Il cuneo fiscale italiano è il quinto più alto tra i paesi OCSE. Nel dibattito di politica economica, vi è larga convergenza nell’individuare nel taglio del cuneo fiscale, dato dalla somma delle tasse sui redditi da lavoro dipendente e dai contributi sociali a carico di lavoratori e imprese (ovvero dalla differenza tra costo del lavoro pagato dalle imprese e quanto entra nelle tasche dei dipendenti), una delle misure prioritarie per determinare quello shock di competitività di cui l’Italia ha bisogno per tornare su un sentiero di crescita sostenuta. In realtà il cuneo fiscale italiano, pur molto alto, (è pari al 48,9%, del costo del lavoro totale), è molto simile per entità a quelli di paesi quali la Francia (48,5%) e la Germania (49,4%) nei quali però il reddito netto da lavoro dipendente supera il livello italiano rispettivamente di 28,5 e 38,4 punti percentuali.

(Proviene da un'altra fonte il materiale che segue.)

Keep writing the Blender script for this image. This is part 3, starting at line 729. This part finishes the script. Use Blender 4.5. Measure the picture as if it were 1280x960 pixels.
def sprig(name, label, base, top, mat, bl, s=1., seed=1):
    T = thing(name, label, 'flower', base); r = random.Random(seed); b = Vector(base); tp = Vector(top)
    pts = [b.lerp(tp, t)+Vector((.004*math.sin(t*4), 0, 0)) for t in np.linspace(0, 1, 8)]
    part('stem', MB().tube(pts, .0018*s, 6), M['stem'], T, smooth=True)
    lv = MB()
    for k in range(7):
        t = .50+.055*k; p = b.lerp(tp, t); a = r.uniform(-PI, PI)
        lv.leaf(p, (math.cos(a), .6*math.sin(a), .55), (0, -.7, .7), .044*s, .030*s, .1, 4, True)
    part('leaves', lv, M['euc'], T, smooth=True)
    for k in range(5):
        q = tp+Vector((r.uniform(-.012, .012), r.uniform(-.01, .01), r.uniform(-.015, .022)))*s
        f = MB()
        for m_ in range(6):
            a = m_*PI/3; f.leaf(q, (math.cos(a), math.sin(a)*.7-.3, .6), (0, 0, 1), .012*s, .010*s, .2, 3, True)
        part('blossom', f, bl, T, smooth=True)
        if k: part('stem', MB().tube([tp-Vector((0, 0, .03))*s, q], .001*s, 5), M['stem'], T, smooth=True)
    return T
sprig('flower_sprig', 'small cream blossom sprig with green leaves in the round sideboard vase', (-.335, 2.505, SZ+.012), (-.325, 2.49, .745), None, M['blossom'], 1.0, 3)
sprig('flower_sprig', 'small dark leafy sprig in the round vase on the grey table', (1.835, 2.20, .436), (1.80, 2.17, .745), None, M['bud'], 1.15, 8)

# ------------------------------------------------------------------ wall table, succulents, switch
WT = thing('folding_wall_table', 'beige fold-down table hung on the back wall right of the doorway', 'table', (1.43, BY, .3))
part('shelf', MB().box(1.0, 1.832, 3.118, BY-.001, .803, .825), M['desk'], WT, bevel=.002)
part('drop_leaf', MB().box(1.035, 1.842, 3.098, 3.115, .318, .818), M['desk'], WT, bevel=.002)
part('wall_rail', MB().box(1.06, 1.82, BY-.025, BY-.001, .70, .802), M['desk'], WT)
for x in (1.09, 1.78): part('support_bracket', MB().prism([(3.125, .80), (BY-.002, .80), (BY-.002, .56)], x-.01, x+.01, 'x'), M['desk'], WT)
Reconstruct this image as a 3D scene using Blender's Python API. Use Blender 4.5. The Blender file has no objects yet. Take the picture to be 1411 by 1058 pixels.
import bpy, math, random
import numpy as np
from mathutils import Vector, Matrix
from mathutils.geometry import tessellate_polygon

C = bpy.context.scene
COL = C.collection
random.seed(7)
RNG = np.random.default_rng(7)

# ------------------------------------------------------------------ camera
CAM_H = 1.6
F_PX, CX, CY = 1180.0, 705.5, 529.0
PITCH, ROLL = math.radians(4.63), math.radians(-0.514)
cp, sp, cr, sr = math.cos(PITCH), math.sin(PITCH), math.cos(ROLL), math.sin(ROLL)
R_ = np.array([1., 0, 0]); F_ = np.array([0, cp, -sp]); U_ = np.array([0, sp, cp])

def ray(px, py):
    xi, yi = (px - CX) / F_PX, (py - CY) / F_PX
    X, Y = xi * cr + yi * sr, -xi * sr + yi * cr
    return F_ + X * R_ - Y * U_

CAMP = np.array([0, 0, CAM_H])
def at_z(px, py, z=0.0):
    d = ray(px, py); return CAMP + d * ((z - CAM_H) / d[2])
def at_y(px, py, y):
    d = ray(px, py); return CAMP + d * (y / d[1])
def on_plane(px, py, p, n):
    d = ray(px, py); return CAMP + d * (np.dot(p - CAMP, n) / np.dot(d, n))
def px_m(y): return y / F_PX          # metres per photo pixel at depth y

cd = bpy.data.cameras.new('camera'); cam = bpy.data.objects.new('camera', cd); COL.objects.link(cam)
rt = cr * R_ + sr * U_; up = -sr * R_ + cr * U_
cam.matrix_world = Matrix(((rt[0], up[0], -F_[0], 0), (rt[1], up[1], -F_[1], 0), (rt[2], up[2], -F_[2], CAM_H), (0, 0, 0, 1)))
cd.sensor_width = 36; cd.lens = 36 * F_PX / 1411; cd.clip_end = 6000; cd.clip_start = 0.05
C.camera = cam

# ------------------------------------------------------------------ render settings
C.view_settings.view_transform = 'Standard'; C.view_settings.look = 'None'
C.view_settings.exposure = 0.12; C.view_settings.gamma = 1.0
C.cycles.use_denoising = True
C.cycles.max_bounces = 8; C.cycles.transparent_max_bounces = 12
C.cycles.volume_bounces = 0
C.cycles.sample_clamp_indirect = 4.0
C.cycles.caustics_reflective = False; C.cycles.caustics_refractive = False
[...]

E’ quanto emerge da calcoli dell’OCSE rielaborati dal Centro Studi CNA.
Il vero gap di competitività, che rende così poco corpose le buste paga dei nostri lavoratori dipendenti, è da ricercare nella produttività che, rimasta al palo in Italia dal 2000 a oggi (+0,4% l’aumento cumulato nel periodo considerato), è aumentata del 15,5% e dell’14,0% in Germania e in Francia.
È dunque evidente che senza un insieme di riforme strutturali che incidano profondamente sull’assetto del Sistema Italia, il solo taglio del cuneo fiscale, che resta comunque un obiettivo da perseguire, non sarà sufficiente per conseguire il desiderato rilancio del Paese.